Ano novo (de)novo - Crónica de Abílio Pacheco
Não são raras as pessoas que dizem que o ano novo é apenas mais um dia, comum, como outro qualquer. Eu mesmo ajudo a aumentar a fila, mas fico meio de banda, pois de um ou outro modo um (novo) ciclo (re)inicia. O mundo continua o mesmo, igual, mas renovado, renovável.
A «ficção de que começa alguma coisa!», como afirma Fernando Pessoa, ou «truque do calendário», como prefere Mário Quintana, ou ainda «o milagre da renovação» em meio a «industrialização da esperança», como afirma Drummond, é coisa de apreensão movediça e cabe para ela um conceito a ser tirado de cada cabeça, ou até da mesma cabeça em momentos diferentes da vida.
Que o mundo se renova, que há ciclicida, isso é fato. Basta ver que o sol está aí a cada dia ou que as árvores se despem e se vestem repetidas vezes. Mas algumas renovações (e no de correr do ano existem outras, não é só na noite da virada) são constructos da nossa vida social e que tentamos transformar em fundamento psicológico, às vezes com efeito psicossomático. Daí que, querendo ou não querendo, entramos na renovação necessária para a vivência social.

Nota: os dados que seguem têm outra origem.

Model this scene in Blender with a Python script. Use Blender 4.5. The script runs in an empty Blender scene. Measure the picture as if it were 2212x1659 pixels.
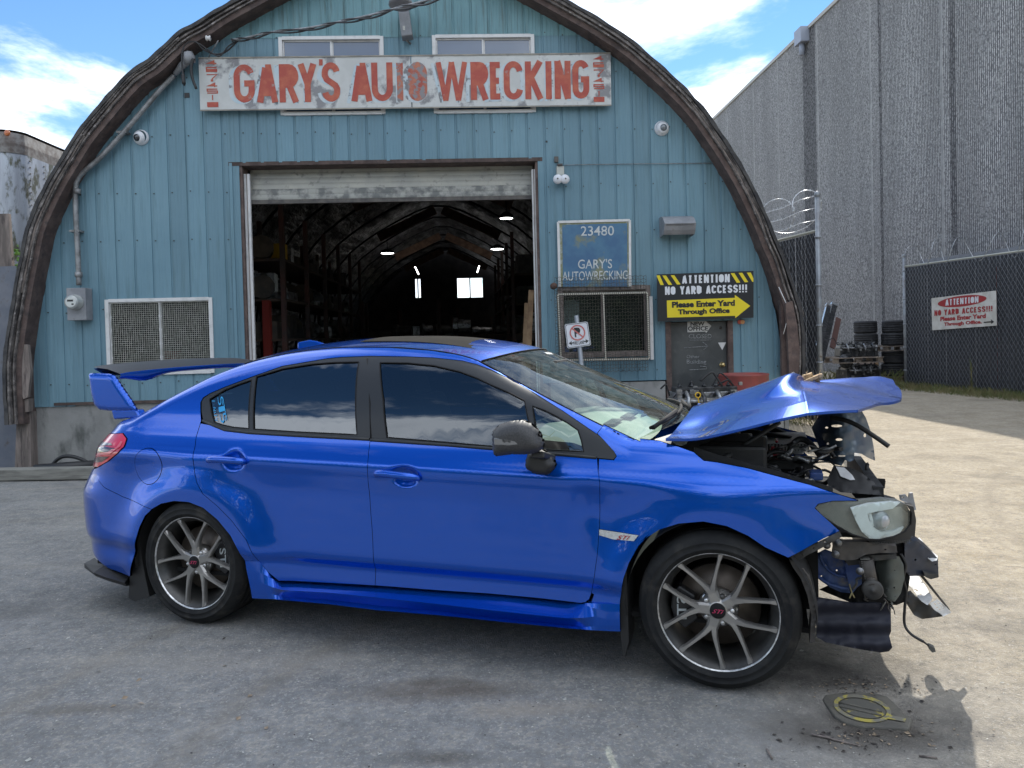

E para que nós nos sintamos definitivamente nesta construção (ficção, truque, milagre) tome entregas de relatórios do ano passado, matrículas em escolas, impostos a pagar, novos chefes de executivo, calendário novo na parede e no pensamento… Mas as dívidas do ano passado permanecem, o salário magrinho do dezembro trabalhado vem lembrar nossa miséria de mais valia neste imundo capitalismo, os problemas do ano passado mas recentes acordam-nos de madrugada, até nossos dejetos ainda são de antes dos fogos. O ano velho, de fato, parece que demorar a finar de vez.